◆ GOAL OF THE EXERCISE ◆
Extract each line from the entries below that has the string "script" in it.
--- START DATA SUPPLIED ---
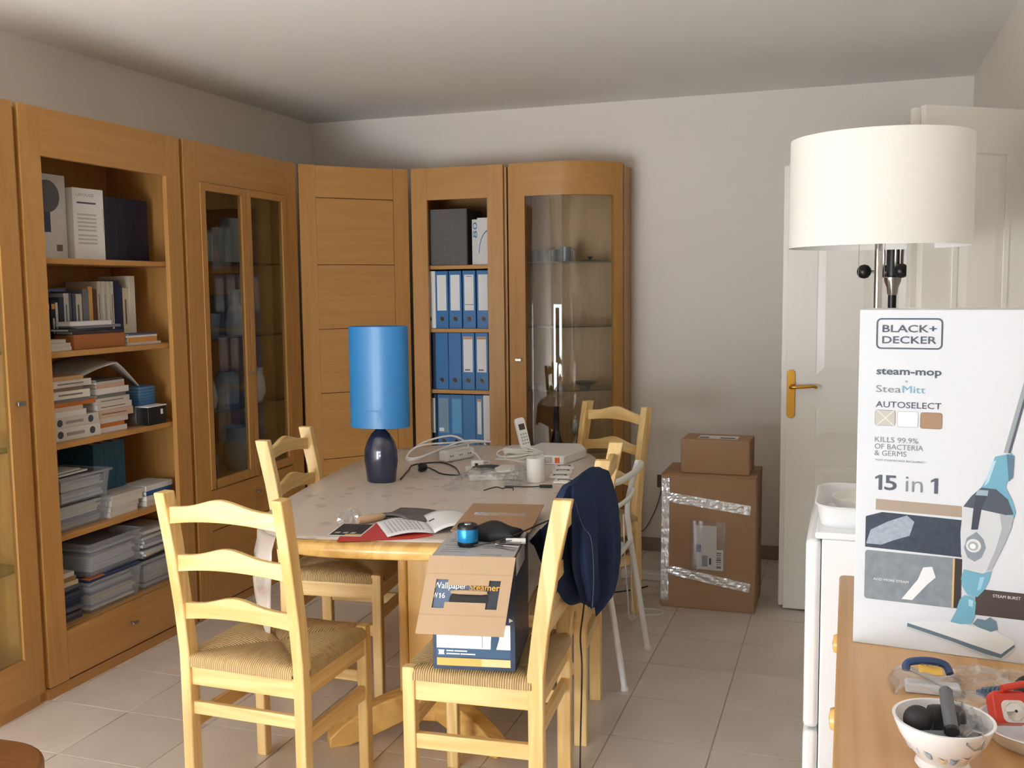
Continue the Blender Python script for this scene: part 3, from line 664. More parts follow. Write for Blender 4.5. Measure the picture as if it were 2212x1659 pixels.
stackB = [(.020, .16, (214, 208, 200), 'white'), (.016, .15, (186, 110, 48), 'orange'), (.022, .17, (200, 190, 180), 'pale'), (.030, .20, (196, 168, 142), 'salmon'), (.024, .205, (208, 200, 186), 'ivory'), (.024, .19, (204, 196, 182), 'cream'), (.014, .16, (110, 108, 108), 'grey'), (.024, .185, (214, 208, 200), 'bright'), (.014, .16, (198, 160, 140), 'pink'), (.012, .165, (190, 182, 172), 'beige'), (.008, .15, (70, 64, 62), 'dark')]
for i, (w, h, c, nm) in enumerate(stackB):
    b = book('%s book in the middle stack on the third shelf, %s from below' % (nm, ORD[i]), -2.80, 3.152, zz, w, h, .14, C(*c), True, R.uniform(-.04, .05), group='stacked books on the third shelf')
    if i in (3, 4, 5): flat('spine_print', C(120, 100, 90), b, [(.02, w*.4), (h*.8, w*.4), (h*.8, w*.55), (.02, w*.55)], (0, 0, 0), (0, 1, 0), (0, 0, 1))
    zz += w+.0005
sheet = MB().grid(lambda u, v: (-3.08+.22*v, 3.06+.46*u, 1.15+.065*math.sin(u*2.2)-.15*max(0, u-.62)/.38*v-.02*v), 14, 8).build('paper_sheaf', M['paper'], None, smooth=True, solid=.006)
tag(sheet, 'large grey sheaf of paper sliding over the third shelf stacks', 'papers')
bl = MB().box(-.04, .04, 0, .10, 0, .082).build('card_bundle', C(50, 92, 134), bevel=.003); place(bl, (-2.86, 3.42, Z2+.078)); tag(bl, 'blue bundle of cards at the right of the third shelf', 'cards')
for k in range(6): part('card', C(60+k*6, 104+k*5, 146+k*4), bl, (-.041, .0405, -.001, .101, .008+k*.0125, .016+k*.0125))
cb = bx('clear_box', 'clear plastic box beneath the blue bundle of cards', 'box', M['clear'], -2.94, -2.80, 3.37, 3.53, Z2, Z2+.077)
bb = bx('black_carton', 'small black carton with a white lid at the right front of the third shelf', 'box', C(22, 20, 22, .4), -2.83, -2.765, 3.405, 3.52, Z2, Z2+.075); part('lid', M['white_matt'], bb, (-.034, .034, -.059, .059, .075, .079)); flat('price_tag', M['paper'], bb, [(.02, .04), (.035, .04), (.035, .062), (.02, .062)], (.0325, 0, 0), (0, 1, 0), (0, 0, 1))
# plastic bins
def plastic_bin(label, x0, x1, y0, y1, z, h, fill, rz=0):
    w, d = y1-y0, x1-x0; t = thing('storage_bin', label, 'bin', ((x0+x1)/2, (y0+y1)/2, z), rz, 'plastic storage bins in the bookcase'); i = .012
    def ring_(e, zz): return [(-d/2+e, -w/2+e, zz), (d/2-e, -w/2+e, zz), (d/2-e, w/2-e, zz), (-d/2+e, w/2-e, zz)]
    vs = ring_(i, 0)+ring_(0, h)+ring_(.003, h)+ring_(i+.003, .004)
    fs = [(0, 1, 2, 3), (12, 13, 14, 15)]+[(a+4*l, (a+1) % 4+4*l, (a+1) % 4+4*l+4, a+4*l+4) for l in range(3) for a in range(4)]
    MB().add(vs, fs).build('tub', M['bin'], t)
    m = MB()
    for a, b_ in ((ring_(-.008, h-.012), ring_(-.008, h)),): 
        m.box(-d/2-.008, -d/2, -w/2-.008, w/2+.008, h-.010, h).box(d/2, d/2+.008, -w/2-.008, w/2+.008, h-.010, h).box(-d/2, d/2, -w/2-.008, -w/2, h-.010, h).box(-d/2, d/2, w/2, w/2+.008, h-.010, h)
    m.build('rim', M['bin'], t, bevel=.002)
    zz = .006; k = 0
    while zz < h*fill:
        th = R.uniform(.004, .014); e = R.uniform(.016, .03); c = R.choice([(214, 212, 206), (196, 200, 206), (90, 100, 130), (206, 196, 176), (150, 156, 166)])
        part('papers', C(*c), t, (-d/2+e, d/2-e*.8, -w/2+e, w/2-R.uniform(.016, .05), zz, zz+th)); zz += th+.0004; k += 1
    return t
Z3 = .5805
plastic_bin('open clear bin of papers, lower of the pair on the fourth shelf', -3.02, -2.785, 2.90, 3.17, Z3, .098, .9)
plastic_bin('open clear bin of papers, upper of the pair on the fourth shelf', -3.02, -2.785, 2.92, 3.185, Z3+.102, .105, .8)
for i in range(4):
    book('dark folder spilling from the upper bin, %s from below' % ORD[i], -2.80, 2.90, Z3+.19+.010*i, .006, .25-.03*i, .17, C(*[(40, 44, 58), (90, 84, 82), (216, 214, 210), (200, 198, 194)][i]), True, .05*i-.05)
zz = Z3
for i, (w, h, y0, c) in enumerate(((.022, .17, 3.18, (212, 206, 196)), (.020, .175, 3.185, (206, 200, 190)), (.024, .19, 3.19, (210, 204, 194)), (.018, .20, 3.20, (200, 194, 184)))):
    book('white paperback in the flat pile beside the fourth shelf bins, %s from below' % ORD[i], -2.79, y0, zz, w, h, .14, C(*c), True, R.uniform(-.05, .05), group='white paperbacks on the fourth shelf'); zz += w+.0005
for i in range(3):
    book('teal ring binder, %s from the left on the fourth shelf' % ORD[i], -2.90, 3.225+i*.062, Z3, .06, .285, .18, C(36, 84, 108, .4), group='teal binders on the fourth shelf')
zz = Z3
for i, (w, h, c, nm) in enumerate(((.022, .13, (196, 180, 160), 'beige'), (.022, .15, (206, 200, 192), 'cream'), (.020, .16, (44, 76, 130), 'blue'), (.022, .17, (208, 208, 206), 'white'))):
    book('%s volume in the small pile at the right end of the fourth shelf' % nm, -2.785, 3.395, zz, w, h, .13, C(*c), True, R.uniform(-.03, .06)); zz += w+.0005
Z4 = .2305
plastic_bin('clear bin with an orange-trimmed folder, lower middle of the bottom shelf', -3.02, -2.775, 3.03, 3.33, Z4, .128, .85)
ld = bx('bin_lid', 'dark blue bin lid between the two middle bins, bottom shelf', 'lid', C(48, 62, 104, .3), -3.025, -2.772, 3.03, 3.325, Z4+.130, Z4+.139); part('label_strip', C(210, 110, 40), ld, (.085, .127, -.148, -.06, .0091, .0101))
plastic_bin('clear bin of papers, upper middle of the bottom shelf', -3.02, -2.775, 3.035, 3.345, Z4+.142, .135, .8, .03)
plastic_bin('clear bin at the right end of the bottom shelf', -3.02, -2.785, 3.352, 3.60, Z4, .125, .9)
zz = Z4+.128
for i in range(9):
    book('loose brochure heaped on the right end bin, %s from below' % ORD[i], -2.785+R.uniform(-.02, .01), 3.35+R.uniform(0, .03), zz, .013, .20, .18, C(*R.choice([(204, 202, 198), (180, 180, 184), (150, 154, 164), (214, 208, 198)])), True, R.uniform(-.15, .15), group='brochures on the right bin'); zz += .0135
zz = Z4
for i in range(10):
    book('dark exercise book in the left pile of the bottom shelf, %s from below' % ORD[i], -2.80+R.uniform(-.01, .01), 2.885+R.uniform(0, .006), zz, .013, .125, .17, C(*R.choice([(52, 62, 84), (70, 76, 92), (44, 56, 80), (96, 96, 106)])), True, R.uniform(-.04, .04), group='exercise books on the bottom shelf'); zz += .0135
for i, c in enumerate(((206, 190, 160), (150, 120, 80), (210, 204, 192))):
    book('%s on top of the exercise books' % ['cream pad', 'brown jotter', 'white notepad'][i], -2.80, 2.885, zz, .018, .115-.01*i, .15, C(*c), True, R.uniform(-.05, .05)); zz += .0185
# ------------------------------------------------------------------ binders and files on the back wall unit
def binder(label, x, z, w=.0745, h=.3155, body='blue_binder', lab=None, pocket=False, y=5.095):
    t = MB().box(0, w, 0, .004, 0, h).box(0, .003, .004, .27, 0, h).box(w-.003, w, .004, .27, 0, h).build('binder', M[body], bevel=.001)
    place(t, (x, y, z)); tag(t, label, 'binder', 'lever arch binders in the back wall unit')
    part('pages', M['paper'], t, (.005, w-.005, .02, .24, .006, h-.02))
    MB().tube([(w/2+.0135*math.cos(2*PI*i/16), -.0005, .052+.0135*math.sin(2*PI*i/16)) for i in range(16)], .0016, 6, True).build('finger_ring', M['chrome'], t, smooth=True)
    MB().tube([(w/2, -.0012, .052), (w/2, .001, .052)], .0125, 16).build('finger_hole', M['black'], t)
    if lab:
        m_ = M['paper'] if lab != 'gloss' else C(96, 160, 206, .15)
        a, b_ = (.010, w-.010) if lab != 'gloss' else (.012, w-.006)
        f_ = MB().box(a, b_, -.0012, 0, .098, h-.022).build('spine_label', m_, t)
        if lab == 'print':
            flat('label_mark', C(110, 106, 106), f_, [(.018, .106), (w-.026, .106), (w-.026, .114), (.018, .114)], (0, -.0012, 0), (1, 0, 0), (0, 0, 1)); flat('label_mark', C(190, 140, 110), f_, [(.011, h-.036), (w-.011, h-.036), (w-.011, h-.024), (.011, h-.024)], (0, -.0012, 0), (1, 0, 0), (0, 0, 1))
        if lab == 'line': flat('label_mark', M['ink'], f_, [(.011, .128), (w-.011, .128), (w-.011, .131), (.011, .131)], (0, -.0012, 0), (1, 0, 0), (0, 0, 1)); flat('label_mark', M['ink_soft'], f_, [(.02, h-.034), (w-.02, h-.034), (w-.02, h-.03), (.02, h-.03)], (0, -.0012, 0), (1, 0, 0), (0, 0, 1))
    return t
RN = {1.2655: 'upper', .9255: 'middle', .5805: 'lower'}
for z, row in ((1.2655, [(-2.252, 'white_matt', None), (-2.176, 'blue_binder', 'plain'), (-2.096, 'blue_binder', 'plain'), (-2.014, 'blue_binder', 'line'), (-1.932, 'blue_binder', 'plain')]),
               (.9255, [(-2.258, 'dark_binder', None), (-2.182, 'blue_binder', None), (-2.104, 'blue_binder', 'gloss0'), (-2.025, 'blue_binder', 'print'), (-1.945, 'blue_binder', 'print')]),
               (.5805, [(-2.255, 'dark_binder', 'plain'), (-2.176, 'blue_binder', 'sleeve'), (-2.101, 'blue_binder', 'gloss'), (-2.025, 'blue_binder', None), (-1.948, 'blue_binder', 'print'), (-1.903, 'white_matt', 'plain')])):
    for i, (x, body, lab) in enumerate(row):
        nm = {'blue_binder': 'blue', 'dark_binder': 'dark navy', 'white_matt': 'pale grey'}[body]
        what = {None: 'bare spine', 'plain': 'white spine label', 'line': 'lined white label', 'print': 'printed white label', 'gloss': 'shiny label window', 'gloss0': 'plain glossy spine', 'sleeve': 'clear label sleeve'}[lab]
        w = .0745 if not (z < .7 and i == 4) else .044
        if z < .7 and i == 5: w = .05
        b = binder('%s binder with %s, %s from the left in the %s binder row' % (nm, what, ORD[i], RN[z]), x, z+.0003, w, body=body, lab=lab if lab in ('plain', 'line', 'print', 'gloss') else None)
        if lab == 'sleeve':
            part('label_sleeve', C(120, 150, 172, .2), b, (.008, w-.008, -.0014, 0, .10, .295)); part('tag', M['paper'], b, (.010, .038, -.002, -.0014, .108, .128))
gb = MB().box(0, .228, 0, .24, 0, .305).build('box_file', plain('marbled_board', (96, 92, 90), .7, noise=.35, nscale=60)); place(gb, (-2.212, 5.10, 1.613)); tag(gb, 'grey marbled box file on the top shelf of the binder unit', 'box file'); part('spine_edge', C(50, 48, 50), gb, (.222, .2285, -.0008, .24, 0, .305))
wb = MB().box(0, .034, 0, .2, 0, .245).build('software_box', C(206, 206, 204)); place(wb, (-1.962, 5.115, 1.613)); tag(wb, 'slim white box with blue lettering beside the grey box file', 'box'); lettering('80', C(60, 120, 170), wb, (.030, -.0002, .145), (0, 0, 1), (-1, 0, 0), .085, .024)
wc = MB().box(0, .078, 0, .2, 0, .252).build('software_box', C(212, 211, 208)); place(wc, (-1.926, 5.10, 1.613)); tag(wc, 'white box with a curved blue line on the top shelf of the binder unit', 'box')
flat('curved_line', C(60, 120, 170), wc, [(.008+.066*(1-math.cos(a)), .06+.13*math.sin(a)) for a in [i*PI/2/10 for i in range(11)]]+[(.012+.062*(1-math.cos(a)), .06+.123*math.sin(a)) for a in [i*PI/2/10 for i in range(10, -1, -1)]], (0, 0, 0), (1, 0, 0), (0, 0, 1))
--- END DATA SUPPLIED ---
--- START DATA SUPPLIED ---
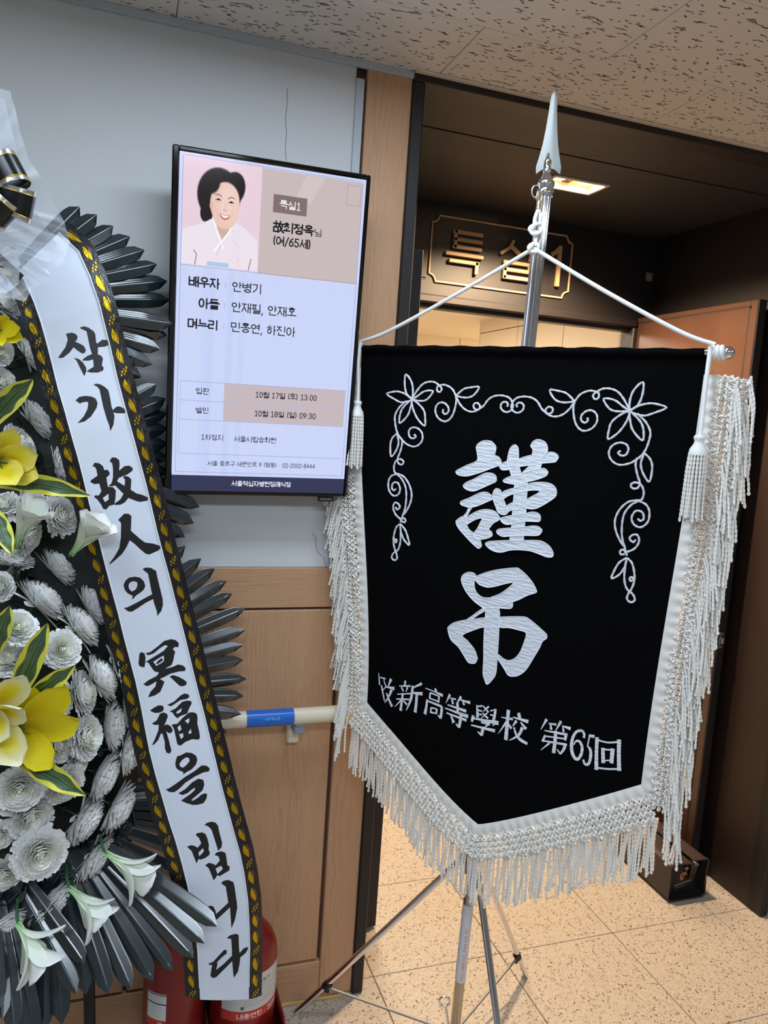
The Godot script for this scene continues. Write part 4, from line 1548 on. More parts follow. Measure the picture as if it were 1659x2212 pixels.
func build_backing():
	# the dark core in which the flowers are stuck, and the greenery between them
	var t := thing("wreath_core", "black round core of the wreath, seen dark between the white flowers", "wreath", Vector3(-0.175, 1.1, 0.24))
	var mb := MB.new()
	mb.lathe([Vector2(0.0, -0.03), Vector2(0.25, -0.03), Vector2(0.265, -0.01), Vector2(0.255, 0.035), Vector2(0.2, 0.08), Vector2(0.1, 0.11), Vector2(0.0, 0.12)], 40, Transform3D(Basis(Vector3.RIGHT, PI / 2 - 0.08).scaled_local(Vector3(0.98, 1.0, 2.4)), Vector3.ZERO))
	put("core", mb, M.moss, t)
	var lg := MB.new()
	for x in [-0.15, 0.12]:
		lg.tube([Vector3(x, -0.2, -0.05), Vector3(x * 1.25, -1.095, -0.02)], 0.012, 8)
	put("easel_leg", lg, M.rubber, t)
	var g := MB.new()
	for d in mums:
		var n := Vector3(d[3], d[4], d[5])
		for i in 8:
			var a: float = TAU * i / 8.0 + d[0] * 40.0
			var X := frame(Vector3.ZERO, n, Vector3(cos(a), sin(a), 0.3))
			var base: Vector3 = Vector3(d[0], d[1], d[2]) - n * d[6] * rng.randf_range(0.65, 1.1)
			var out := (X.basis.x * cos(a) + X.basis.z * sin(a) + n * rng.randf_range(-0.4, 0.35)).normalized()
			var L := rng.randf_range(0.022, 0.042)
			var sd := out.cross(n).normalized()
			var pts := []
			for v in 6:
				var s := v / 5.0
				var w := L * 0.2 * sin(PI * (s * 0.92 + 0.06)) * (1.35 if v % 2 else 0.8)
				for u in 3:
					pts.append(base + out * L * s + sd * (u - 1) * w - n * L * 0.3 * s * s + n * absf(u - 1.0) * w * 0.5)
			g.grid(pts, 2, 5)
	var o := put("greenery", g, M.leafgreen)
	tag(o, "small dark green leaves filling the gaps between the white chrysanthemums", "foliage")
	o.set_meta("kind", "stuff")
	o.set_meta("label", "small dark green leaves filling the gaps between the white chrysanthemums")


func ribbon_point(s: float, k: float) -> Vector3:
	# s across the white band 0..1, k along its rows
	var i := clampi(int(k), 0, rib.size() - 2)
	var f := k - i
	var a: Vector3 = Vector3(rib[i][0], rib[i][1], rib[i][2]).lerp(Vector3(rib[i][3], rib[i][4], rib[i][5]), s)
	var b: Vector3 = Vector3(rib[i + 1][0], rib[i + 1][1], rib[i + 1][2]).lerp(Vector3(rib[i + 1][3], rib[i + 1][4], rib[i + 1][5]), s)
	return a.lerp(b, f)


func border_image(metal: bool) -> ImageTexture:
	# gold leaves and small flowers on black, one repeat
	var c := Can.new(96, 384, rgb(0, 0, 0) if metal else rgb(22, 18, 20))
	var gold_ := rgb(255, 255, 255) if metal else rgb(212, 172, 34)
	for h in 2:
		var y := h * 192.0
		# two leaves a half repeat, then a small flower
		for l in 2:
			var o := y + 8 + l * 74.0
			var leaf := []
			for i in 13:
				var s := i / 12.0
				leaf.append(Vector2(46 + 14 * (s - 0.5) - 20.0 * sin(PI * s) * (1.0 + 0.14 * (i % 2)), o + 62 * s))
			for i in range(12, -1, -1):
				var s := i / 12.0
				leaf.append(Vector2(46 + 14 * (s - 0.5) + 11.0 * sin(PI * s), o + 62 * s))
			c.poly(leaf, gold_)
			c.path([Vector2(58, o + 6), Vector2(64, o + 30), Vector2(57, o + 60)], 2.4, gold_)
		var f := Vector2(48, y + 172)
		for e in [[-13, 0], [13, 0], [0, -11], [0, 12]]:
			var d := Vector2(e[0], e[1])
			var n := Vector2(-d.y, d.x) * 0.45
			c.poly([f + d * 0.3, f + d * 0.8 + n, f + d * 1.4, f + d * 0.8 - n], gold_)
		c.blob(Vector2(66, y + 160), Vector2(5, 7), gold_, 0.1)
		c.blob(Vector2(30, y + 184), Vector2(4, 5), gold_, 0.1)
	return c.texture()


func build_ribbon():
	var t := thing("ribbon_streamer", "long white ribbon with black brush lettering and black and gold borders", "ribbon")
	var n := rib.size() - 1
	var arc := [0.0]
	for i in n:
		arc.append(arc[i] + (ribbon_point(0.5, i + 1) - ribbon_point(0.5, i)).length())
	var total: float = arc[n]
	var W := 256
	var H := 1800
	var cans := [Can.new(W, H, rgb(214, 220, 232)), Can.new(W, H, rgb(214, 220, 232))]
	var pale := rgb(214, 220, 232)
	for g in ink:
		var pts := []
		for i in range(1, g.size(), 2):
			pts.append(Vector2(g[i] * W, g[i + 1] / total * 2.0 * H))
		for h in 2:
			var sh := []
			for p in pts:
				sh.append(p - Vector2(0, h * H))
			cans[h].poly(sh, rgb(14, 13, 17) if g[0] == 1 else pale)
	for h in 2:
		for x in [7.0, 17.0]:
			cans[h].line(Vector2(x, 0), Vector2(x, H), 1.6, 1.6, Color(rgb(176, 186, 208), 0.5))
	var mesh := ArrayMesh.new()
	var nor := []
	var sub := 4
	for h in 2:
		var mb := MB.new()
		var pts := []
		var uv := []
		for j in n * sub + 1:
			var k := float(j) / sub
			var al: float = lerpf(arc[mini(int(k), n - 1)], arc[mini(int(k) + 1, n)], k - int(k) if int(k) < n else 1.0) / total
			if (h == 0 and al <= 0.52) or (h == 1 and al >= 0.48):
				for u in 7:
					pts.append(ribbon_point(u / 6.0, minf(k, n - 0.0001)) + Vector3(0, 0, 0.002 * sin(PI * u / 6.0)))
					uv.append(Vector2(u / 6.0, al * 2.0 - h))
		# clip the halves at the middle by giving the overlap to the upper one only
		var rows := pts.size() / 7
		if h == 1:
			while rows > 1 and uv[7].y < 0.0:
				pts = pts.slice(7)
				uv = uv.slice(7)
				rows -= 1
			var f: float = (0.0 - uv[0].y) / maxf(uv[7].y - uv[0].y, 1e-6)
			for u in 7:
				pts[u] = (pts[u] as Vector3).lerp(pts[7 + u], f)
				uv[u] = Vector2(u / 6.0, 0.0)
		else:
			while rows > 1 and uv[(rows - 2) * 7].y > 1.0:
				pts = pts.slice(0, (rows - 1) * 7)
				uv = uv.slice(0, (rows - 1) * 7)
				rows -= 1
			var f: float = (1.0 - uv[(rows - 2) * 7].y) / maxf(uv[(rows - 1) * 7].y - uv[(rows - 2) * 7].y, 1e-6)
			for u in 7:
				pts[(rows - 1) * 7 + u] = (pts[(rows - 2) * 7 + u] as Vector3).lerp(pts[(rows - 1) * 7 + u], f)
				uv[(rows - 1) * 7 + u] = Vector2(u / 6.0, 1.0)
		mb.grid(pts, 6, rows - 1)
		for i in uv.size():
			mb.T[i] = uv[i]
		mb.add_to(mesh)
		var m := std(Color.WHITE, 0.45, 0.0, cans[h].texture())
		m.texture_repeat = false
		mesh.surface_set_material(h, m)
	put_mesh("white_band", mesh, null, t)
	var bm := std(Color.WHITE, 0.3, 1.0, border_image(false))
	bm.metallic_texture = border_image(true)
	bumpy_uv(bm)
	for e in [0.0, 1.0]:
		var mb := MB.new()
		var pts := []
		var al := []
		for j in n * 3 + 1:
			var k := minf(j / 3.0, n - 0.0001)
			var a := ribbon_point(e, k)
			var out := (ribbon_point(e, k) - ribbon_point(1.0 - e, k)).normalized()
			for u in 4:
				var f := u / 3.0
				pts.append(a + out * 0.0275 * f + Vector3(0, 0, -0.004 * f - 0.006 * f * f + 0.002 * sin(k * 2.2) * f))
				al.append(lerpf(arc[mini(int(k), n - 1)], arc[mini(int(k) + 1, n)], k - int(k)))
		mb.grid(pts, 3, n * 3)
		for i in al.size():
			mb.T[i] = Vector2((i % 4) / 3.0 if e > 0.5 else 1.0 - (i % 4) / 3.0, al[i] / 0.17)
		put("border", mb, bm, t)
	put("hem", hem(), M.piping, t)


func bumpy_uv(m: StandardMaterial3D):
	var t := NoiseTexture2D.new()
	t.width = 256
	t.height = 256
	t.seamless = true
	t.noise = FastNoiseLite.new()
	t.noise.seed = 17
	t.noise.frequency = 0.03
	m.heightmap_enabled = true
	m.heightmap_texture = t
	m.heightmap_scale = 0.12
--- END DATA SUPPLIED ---
◆ ANSWER TO THE TASK ◆
Continue the Blender Python script for this scene: part 3, from line 664. More parts follow. Write for Blender 4.5. Measure the picture as if it were 2212x1659 pixels.
The Godot script for this scene continues. Write part 4, from line 1548 on. More parts follow. Measure the picture as if it were 1659x2212 pixels.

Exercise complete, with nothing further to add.